Born in Moscow, Stanislav Lvovsky studies in Oxford. Lida Yusupova divides her life between Canada, Russia, and Belize. Dmitry Kuzmin, a publisher and one of Russia’s pioneering gay poets, who once taught at Princeton, moved to Latvia, suffocated by the post-Soviet regime. I spent more than twenty years in California, emigrating to the USA with refugee status in my early twenties. Gila Loran (pen name of Galina Zelenina) spent a semester in Israel and settled in Moscow; Nastya Denisova lives in St. Petersburg. Moscow and St. Petersburg are the two most open Russian cities; the international cultural scene makes the locals more tolerant towards same-sex couples holding hands. But don’t even try to kiss in public–it is unsafe.

Muscovite Ilya Danishevsky, a proud leader of oppositional literature, is an editor of the popular portal Snob and a writer himself. In the past, he managed to publish the Lesbian Diaries of Lolita Agamalova, a twentysomething young radical, but the word “Lesbian” in the title caused an uproar, resulting in hundreds of internet comments shaming the author and her choice of identity and love partners.

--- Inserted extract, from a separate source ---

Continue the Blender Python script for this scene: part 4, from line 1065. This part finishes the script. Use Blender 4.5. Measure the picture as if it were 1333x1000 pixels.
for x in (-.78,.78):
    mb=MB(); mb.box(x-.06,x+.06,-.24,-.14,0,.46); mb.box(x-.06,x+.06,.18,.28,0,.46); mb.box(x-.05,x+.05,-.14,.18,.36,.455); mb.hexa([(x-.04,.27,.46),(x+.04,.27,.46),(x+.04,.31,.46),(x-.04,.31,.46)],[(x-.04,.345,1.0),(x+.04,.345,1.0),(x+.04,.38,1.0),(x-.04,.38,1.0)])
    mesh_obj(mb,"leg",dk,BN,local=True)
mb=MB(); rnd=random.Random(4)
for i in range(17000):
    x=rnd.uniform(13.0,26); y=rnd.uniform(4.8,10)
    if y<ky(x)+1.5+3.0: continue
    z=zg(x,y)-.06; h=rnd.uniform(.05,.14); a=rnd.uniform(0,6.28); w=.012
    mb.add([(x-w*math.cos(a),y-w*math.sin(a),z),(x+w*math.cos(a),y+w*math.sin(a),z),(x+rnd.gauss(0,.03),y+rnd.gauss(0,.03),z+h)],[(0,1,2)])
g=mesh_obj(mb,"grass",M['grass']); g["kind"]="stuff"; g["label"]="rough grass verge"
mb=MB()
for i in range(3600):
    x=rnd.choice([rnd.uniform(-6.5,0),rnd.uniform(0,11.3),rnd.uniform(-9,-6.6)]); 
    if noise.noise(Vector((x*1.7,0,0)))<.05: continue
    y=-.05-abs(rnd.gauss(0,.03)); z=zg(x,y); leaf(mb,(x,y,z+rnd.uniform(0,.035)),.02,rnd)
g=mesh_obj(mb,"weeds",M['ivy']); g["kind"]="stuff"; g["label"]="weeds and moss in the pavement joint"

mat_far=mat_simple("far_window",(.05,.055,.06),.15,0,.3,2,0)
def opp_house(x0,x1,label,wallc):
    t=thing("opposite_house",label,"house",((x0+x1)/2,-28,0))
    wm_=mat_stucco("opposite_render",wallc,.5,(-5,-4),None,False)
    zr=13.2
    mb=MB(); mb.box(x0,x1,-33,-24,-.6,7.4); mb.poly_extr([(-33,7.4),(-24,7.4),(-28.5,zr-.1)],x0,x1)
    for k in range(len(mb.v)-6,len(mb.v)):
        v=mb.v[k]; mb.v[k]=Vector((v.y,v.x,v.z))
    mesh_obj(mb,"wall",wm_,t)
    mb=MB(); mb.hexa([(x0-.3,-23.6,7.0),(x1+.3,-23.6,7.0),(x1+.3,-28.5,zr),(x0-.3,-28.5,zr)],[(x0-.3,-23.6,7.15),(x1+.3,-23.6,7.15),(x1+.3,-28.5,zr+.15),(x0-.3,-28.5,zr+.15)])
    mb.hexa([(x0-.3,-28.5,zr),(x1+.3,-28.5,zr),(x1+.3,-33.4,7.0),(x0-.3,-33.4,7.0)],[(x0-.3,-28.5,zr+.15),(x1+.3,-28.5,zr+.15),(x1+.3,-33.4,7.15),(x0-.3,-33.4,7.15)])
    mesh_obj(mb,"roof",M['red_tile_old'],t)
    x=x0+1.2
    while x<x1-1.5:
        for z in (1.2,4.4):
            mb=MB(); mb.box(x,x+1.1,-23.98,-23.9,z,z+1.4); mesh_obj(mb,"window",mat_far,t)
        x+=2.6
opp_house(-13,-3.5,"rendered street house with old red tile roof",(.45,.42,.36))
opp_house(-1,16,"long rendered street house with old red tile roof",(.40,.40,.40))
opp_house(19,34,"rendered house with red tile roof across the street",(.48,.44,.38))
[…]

It took my co-editor Annie Fisher and me almost three years to find Russophone LGBTQ+ writers and to translate them. And it took me almost a year to write this foreword. Internalized homophobia. Shame. The feelings of futility after so many attempts to choose the presidents we want. To choose the sexuality that suits us and makes us comfortable. To choose words that convey the hidden world of suppressed emotions, of muffled identity, of stiffened libido, of undercover embraces.

I hope that this collection is great. But inside myself, echoing the voice of so many oppressed from the post-Soviet countries–I think: “We are worthless.”


Margarita Meklina

Bilingual essayist and fiction writer Margarita Meklina was born in Leningrad and shares her life between Dublin, Ireland, and the San Francisco Bay Area. Her English-language articles and short stories have been featured in The Cardiff Review’s queer issue, The Chicago Quarterly Review, and Words Without Borders, while her fiction in English translation has appeared in the Norton Flash Fiction International (2015), The Mad Hatters’ Review, The Toad Suck Review, and Eleven Eleven. Meklina has written six books in Russian (two of them in collaboration with Lida Yusupova and Arkadii Dragomoshchenko) and two in English, the YA novel The Little Gaucho Who Loved Don Quixote and a collection of short stories entitled A Sauce Stealer. Meklina’s awards include the Andrey Bely Prize (2003), the Yeltsin Center’s Russian Prize (2008), the Mark Aldanov Literary Prize (2018), and The Norton Girault Literary Prize’s Honorable Mention (2019).